Human Voices: And the Delights of British Satire
Categories: Rediscoveries , Staff Picks , Fiction
Too hot even for chilly reads featuring frosty adventures in cold climes? Try a different approach. Here's a little British satire as deliciously cool as a teaspoonful of sorbet.
But not cold-hearted at all. Human Voices is Penelope Fitzgerald's valentine to the men and women of the BBC radio service during World War II. She worked there herself as a junior programming assistant. The novel positively brims with sardonic fondness for the eccentric characters who labored to broadcast to the world during the war’s darkest days.

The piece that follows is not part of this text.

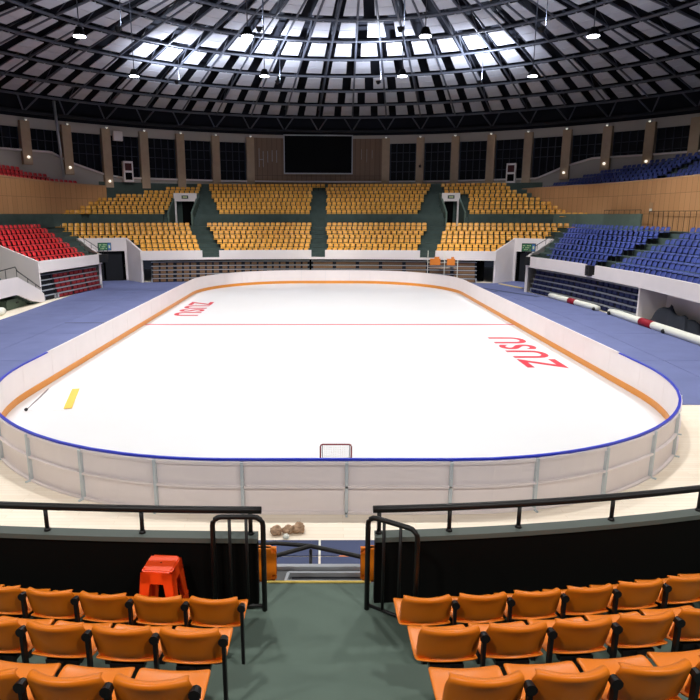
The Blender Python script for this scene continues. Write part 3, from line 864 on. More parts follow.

The action centers on the office of the Recorded Programmes Director, Sam Brooks. Sam is a tenderly predatory man who likes to surround himself with pretty young assistants to listen to his many grievances against the world.

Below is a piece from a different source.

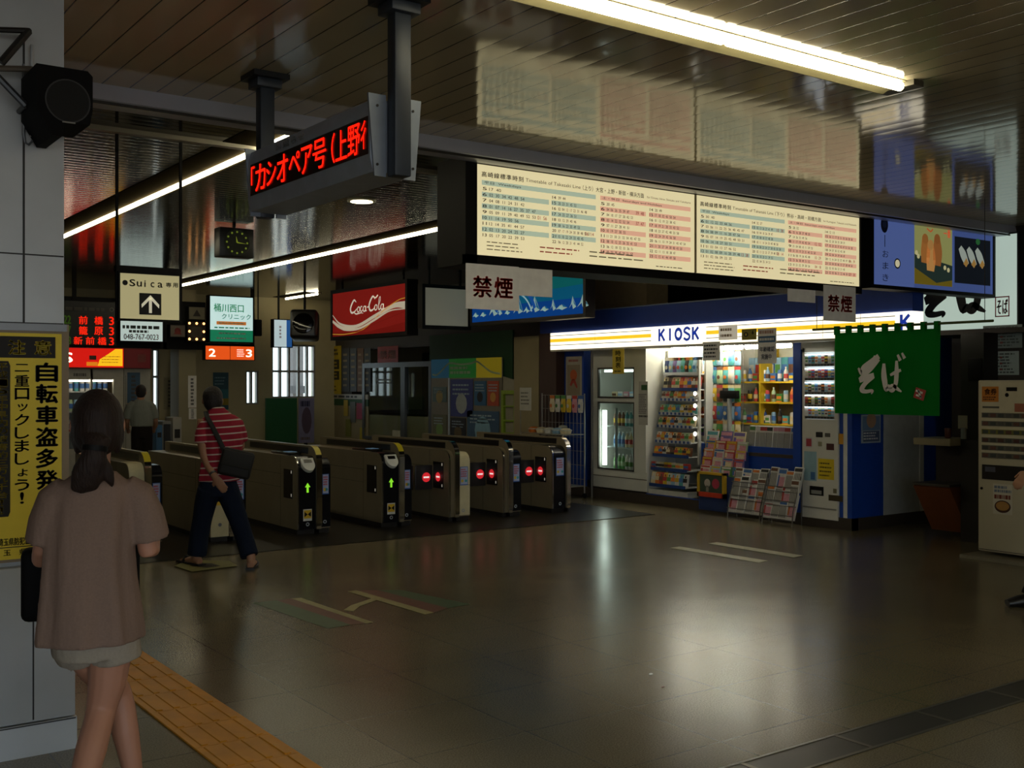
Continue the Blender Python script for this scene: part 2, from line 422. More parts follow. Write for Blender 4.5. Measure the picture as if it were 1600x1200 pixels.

The Director of Programme Planning, Jeff Haggard, recognizes Sam’s genius and runs interference for him in the BBC’s bureaucracy, even though in general Jeff is a rather detached and ironic person not much given to helpfulness. Amidst the chaos of bunkbeds in the concert hall, cultural programs slashed to make room for patriotic kitchen tips, tea rationing, and other hardships for the duration, Jeff helps Sam’s staff cope with an unexpected pregnancy and an even more unexpected bout of unrequited love.
But the advance of the war means that Jeff will have to decide whether he will continue to spend his time solving Sam’s problems or put his abilities to use in some less detached capacity for the war effort.
Plenty of comedy, a little unvarnished tragedy, and above all a perfectly maintained tone of loving irony make this short novel a treat for readers of literary fiction. Fitzgerald is inimitable.